▶ [Set task]: Without the images, output each record below as it stands.
_ _ _ _ _
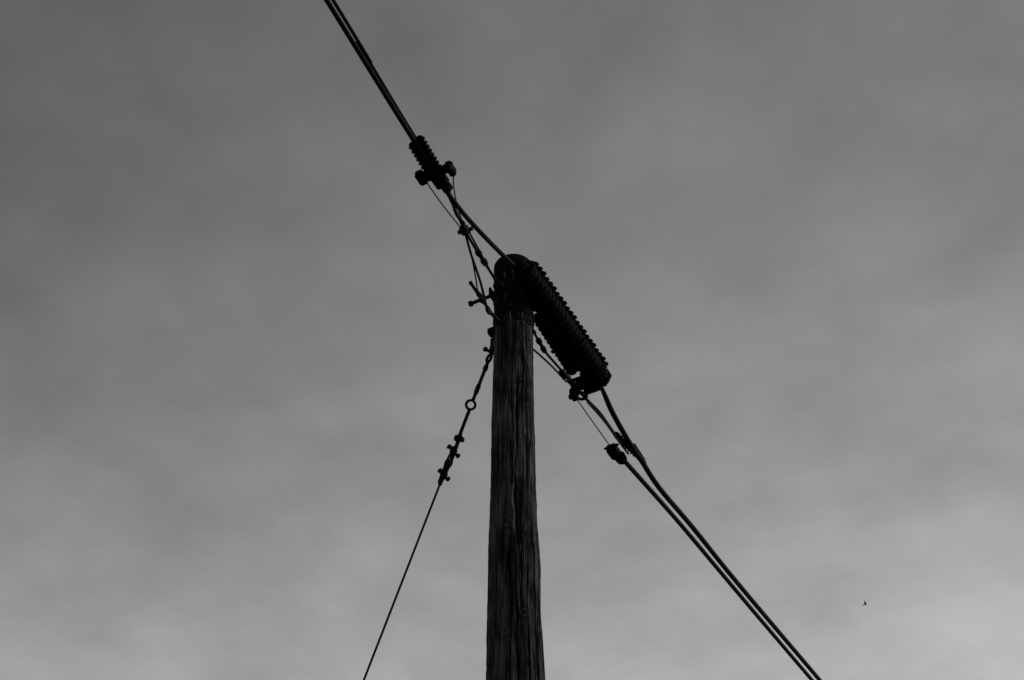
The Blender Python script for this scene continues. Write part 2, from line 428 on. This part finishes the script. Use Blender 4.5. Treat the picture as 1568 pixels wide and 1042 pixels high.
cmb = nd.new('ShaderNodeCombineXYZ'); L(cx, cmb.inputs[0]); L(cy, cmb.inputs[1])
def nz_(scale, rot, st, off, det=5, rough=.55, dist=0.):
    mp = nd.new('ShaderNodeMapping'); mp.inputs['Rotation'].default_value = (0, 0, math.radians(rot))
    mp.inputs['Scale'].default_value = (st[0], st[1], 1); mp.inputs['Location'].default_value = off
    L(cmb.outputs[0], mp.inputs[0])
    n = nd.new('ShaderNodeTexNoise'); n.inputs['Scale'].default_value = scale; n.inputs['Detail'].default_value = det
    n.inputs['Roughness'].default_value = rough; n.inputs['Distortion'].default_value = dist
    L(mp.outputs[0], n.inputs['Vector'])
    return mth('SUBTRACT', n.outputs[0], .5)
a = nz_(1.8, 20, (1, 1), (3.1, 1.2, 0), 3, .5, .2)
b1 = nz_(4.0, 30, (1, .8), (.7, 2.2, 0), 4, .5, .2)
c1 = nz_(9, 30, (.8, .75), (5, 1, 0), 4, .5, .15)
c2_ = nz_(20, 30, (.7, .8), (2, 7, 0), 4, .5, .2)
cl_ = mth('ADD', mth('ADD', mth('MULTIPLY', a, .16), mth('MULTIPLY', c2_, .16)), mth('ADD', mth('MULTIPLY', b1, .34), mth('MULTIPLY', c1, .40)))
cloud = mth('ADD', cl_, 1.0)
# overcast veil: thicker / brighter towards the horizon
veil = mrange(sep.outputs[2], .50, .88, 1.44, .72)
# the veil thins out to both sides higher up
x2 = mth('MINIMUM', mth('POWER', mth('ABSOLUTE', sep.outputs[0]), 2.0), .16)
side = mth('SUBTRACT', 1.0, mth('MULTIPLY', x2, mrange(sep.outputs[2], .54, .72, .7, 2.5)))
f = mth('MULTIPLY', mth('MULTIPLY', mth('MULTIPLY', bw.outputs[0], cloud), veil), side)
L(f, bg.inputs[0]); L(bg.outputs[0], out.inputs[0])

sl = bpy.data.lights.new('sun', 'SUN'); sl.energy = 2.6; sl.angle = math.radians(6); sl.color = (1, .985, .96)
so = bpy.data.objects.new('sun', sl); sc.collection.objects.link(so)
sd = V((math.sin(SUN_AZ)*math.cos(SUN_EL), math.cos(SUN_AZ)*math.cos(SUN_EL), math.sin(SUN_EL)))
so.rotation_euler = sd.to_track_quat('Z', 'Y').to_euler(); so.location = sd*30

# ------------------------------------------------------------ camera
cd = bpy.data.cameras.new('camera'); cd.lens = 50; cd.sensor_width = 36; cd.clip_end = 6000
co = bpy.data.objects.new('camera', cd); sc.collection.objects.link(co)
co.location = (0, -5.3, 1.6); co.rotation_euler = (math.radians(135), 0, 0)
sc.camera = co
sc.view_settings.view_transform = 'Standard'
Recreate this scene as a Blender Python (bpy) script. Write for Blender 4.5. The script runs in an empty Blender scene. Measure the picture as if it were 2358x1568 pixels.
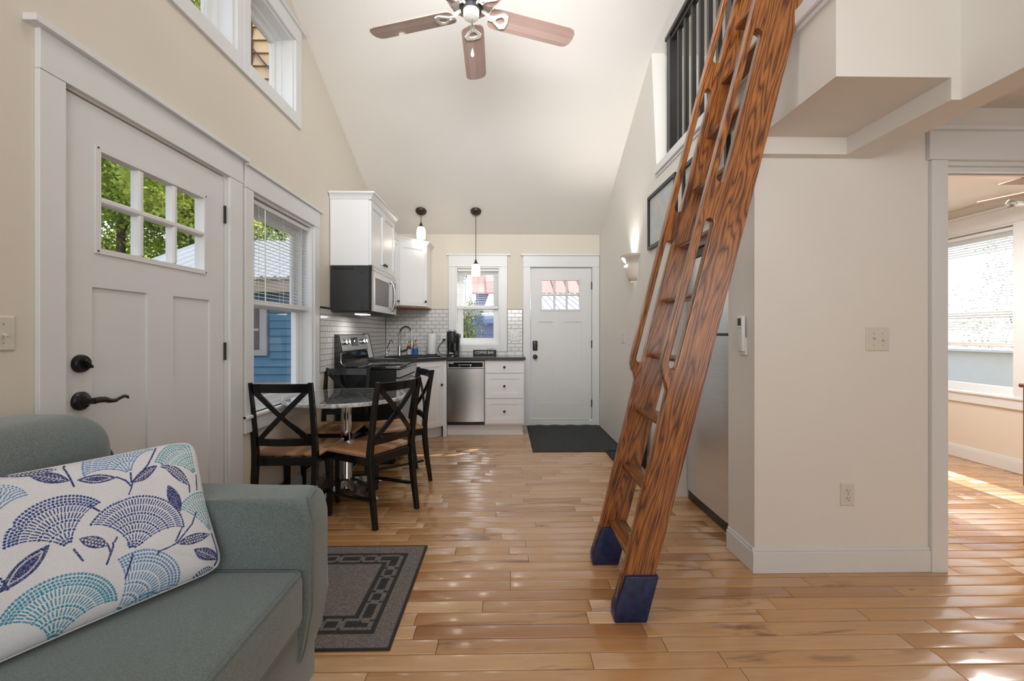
_ _ _ _ _
▶ [Result for this exercise]:
The Blender Python script for this scene continues. Write part 2, from line 428 on. This part finishes the script. Use Blender 4.5. Treat the picture as 1568 pixels wide and 1042 pixels high.
cmb = nd.new('ShaderNodeCombineXYZ'); L(cx, cmb.inputs[0]); L(cy, cmb.inputs[1])
def nz_(scale, rot, st, off, det=5, rough=.55, dist=0.):
    mp = nd.new('ShaderNodeMapping'); mp.inputs['Rotation'].default_value = (0, 0, math.radians(rot))
    mp.inputs['Scale'].default_value = (st[0], st[1], 1); mp.inputs['Location'].default_value = off
    L(cmb.outputs[0], mp.inputs[0])
    n = nd.new('ShaderNodeTexNoise'); n.inputs['Scale'].default_value = scale; n.inputs['Detail'].default_value = det
    n.inputs['Roughness'].default_value = rough; n.inputs['Distortion'].default_value = dist
    L(mp.outputs[0], n.inputs['Vector'])
    return mth('SUBTRACT', n.outputs[0], .5)
a = nz_(1.8, 20, (1, 1), (3.1, 1.2, 0), 3, .5, .2)
b1 = nz_(4.0, 30, (1, .8), (.7, 2.2, 0), 4, .5, .2)
c1 = nz_(9, 30, (.8, .75), (5, 1, 0), 4, .5, .15)
c2_ = nz_(20, 30, (.7, .8), (2, 7, 0), 4, .5, .2)
cl_ = mth('ADD', mth('ADD', mth('MULTIPLY', a, .16), mth('MULTIPLY', c2_, .16)), mth('ADD', mth('MULTIPLY', b1, .34), mth('MULTIPLY', c1, .40)))
cloud = mth('ADD', cl_, 1.0)
# overcast veil: thicker / brighter towards the horizon
veil = mrange(sep.outputs[2], .50, .88, 1.44, .72)
# the veil thins out to both sides higher up
x2 = mth('MINIMUM', mth('POWER', mth('ABSOLUTE', sep.outputs[0]), 2.0), .16)
side = mth('SUBTRACT', 1.0, mth('MULTIPLY', x2, mrange(sep.outputs[2], .54, .72, .7, 2.5)))
f = mth('MULTIPLY', mth('MULTIPLY', mth('MULTIPLY', bw.outputs[0], cloud), veil), side)
L(f, bg.inputs[0]); L(bg.outputs[0], out.inputs[0])

sl = bpy.data.lights.new('sun', 'SUN'); sl.energy = 2.6; sl.angle = math.radians(6); sl.color = (1, .985, .96)
so = bpy.data.objects.new('sun', sl); sc.collection.objects.link(so)
sd = V((math.sin(SUN_AZ)*math.cos(SUN_EL), math.cos(SUN_AZ)*math.cos(SUN_EL), math.sin(SUN_EL)))
so.rotation_euler = sd.to_track_quat('Z', 'Y').to_euler(); so.location = sd*30

# ------------------------------------------------------------ camera
cd = bpy.data.cameras.new('camera'); cd.lens = 50; cd.sensor_width = 36; cd.clip_end = 6000
co = bpy.data.objects.new('camera', cd); sc.collection.objects.link(co)
co.location = (0, -5.3, 1.6); co.rotation_euler = (math.radians(135), 0, 0)
sc.camera = co
sc.view_settings.view_transform = 'Standard'
Recreate this scene as a Blender Python (bpy) script. Write for Blender 4.5. The script runs in an empty Blender scene. Measure the picture as if it were 2358x1568 pixels.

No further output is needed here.